• [Exercise instructions]:
Provide only the number of lines in the listing that contain the string "this".

* Start *

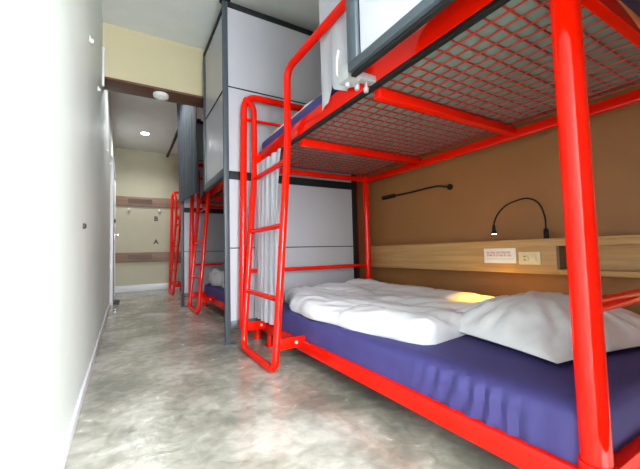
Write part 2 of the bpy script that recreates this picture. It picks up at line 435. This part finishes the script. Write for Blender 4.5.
# ------------------------------------------------------------------ steel framed partitions
PX = .705                  # line of the corridor face
def divider(yp, label, y_side=None, cross=True, ztop=2.745, side_z0=1.32, post_mat='char', side_h=.058, side_m='char'):
    r = root('partition_screen', (PX, yp, 0), label, 'partition', 'grey panelled partition screens between the bunks')
    D, Bk, P = M[post_mat], M['black'], M['panel']
    if cross:
        po = obj('post', B(PX - .033, PX + .008, yp - .016, yp + .016, .012, ZC - .003, .003), [D], r)
        obj('foot_plate', B(PX - .038, PX + .045, yp - .035, yp + .035, 0, .012, .003), D, po)
        obj('post_clamp', B(PX - .045, PX + .03, yp - .030, yp + .036, ztop, ztop + .045, .004), M['black'], po)
        zs = [(.127, .183, 'frame_bar', D), (.742, .750, 'trim_strip', M['black']), (1.290, 1.357, 'frame_bar', M['black']), (2.036, 2.046, 'trim_strip', M['black']), (ztop - .045, ztop, 'frame_bar', M['black'])]
        for a, b, n, m in zs:
            t = .022 if n == 'frame_bar' else .016
            obj(n, B(PX + .008, 1.90, yp - t, yp + t, a, b, .002), m, r)
        obj('stile', B(1.895, 1.95, yp - .024, yp + .024, 0, ztop, .003), M['black'], r)
        for a, b in ((.183, .742), (.750, 1.290), (1.357, 2.036), (2.046, ztop - .045)):
            obj('panel', B(PX + .008, 1.895, yp - .012, yp + .012, a, b), P, r)
    if y_side:
        y1 = y_side
        ya = yp + .025
        if side_h < .05: obj('edge_strip', B(PX - .006, PX + .014, ya, y1, side_z0 - .016, side_z0 - .005, .002), M['black'], r)
        b = obj('frame_bar', B(PX - .022, PX + .022, ya, y1, side_z0 - .005, side_z0 + side_h, .004), M['char'], r)
        obj('frame_bar', B(PX - .02, PX + .02, ya, y1, ztop - .04, ztop, .003), M['black'], r)
        obj('stile', B(PX - .022, PX + .022, y1 - .054, y1, side_z0 + side_h, ztop - .04, .004), M['char'], r)
        obj('trim_strip', B(PX - .016, PX + .016, ya, y1 - .065, 2.036, 2.046), M['black'], r)
        for a, bb in ((side_z0 + side_h, 2.036), (2.046, ztop - .04)):
            obj('panel', B(PX - .010, PX + .010, ya, y1 - .065, a, bb), P, r)
    return r
p0 = divider(.10, 'bright panelled side screen with charcoal frame hung above the foreground bunk rail', .945, side_z0=1.340, side_h=.026)
p1 = divider(2.624, 'tall grey partition with slate post standing between the first and second bunks', 3.44, side_z0=1.335)
p2 = divider(4.93, 'partition with dark blue-grey post behind the second bunk, under the dark curtain', ztop=2.62, post_mat='char')
obj('frame_bar', B(PX - .02, PX + .02, 4.93, 6.95, 2.585, 2.62, .003), M['black'], p2)
# clamp that ties the near side screen to the bunk rail
cl = root('frame_clamp', (.79, 1.03, 1.36), 'pale grey metal clamp tying the bright side screen to the red upper rail', 'clamp')
bm = B(.730, .870, 1.005, 1.045, 1.372, 1.400, .006); box(bm, .715, .775, .985, 1.055, 1.345, 1.405, .008)
obj('clamp_body', bm, M['clamp'], cl)
for x in (.74, .785, .83):
    obj('wing_screw', lathe(bmesh.new(), [(.009, -.035), (.011, -.02), (.006, -.016), (.006, .004)], (x, 1.025, 1.366), 'Z', 12), M['clamp'], cl)
obj('hook', T(fillet([(.75, 1.05, 1.39), (.735, 1.085, 1.40), (.735, 1.085, 1.46), (.735, 1.07, 1.50)], .02), .006, 8), M['wht'], cl)

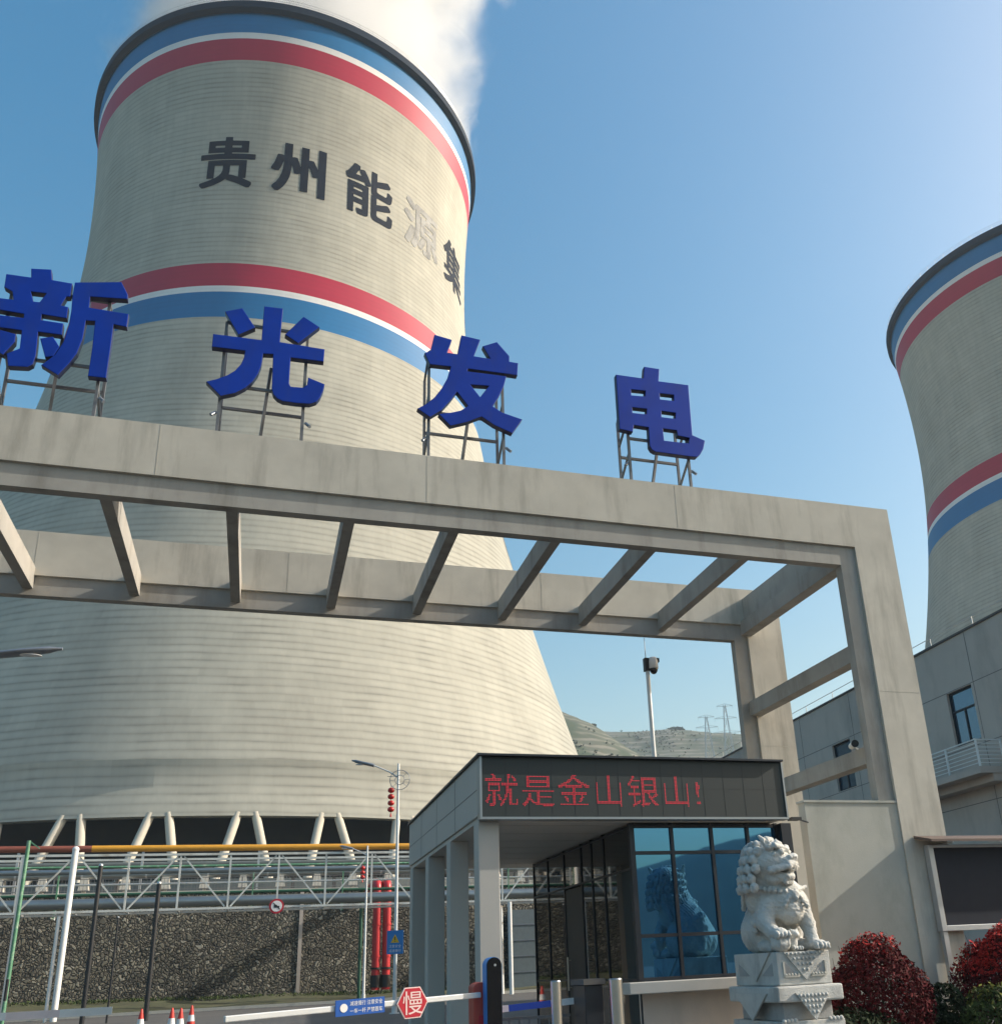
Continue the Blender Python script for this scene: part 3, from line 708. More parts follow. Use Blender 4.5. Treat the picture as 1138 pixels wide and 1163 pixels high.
def plume():
    """steam leaving the near tower: a closed billow filled with scattering vapour"""
    zs = np.linspace(159, 262, 26)
    n = 72
    rg = np.random.default_rng(4)
    lobes = [(rg.uniform(0, 6.28), rg.uniform(159, 262), rg.uniform(6, 15), rg.uniform(-2, 6)) for _ in range(150)]
    vs = []
    for z in zs:
        t = (z - 159) / 103
        cx, cy = 5.5 * t, 0
        rr = 34.3 + 13 * t - 8 * max(0, t - .8) * 5
        for i in range(n):
            a = 2 * math.pi * i / n
            d = 0
            if t > .02:
                for (la, lz, lr, la_) in lobes:
                    da = (a - la + math.pi) % (2 * math.pi) - math.pi
                    q = (da * rr) ** 2 + (z - lz) ** 2
                    if q < lr * lr: d = max(d, la_ * math.sqrt(1 - q / lr / lr))
            r_ = rr + d * min(1, t * 6)
            vs.append((cx + r_ * math.cos(a), cy + r_ * math.sin(a), z))
    g = MB()
    g.add(vs, [(j * n + i, j * n + (i + 1) % n, (j + 1) * n + (i + 1) % n, (j + 1) * n + i) for j in range(len(zs) - 1) for i in range(n)], True)
    g.add(vs[:n], [tuple(reversed(range(n)))]); g.add(vs[-n:], [tuple(range(n))])
    m = bpy.data.materials.new('steam'); m.use_nodes = True
    nt = m.node_tree
    for x in list(nt.nodes):
        if x.type == 'BSDF_PRINCIPLED': nt.nodes.remove(x)
    pv = nt.nodes.new('ShaderNodeVolumePrincipled')
    pv.inputs['Color'].default_value = (0.87, 0.88, 0.89, 1)
    pv.inputs['Anisotropy'].default_value = 0.2
    tc = nt.nodes.new('ShaderNodeTexCoord')
    nz = nt.nodes.new('ShaderNodeTexNoise'); nz.inputs['Scale'].default_value = 0.045; nz.inputs['Detail'].default_value = 6; nz.inputs['Roughness'].default_value = 0.55
    lk(nt, tc.outputs['Object'], nz.inputs['Vector'])
    mr = nt.nodes.new('ShaderNodeMapRange'); mr.inputs['From Min'].default_value, mr.inputs['From Max'].default_value = 0.38, 0.60
    mr.inputs['To Min'].default_value, mr.inputs['To Max'].default_value = 0.0, 0.13
    lk(nt, nz.outputs['Fac'], mr.inputs['Value'])
    # thins out towards the ragged edge of the column
    def mth(op, *a):
        n = nt.nodes.new('ShaderNodeMath'); n.operation = op
        for i, x in enumerate(a):
            if isinstance(x, (int, float)): n.inputs[i].default_value = x
            else: lk(nt, x, n.inputs[i])
        return n.outputs[0]
    sp = nt.nodes.new('ShaderNodeSeparateXYZ'); lk(nt, tc.outputs['Object'], sp.inputs[0])
    h = mth('SUBTRACT', sp.outputs[2], 159.0)
    dx = mth('SUBTRACT', sp.outputs[0], mth('MULTIPLY', h, 0.055))
    rad = mth('DIVIDE', mth('SQRT', mth('ADD', mth('MULTIPLY', dx, dx), mth('MULTIPLY', sp.outputs[1], sp.outputs[1]))), mth('ADD', 34.0, mth('MULTIPLY', h, 0.055)))
    n2 = nt.nodes.new('ShaderNodeTexNoise'); n2.inputs['Scale'].default_value = 0.06; n2.inputs['Detail'].default_value = 9; n2.inputs['Roughness'].default_value = 0.62; n2.inputs['Distortion'].default_value = 0.6
    lk(nt, tc.outputs['Object'], n2.inputs['Vector'])
    ed = mth('ADD', rad, mth('MULTIPLY', mth('SUBTRACT', n2.outputs['Fac'], 0.48), 1.25))
    fo = nt.nodes.new('ShaderNodeMapRange'); fo.interpolation_type = 'SMOOTHSTEP'
    fo.inputs['From Min'].default_value, fo.inputs['From Max'].default_value = 1.10, 0.84
    lk(nt, ed, fo.inputs['Value'])
    lk(nt, mth('MULTIPLY', mr.outputs[0], fo.outputs[0]), pv.inputs['Density'])
    lk(nt, pv.outputs[0], nt.nodes['Material Output'].inputs['Volume'])
    o = bpy.data.objects.new('steam_plume', g.mesh('steam_plume', m))
    o.location = (TX, TY, 0)
    col.objects.link(o)
    tag(o, 'white steam billowing out of the nearest cooling tower', 'steam', kind='stuff')
plume()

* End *

• [Output of the task]:
2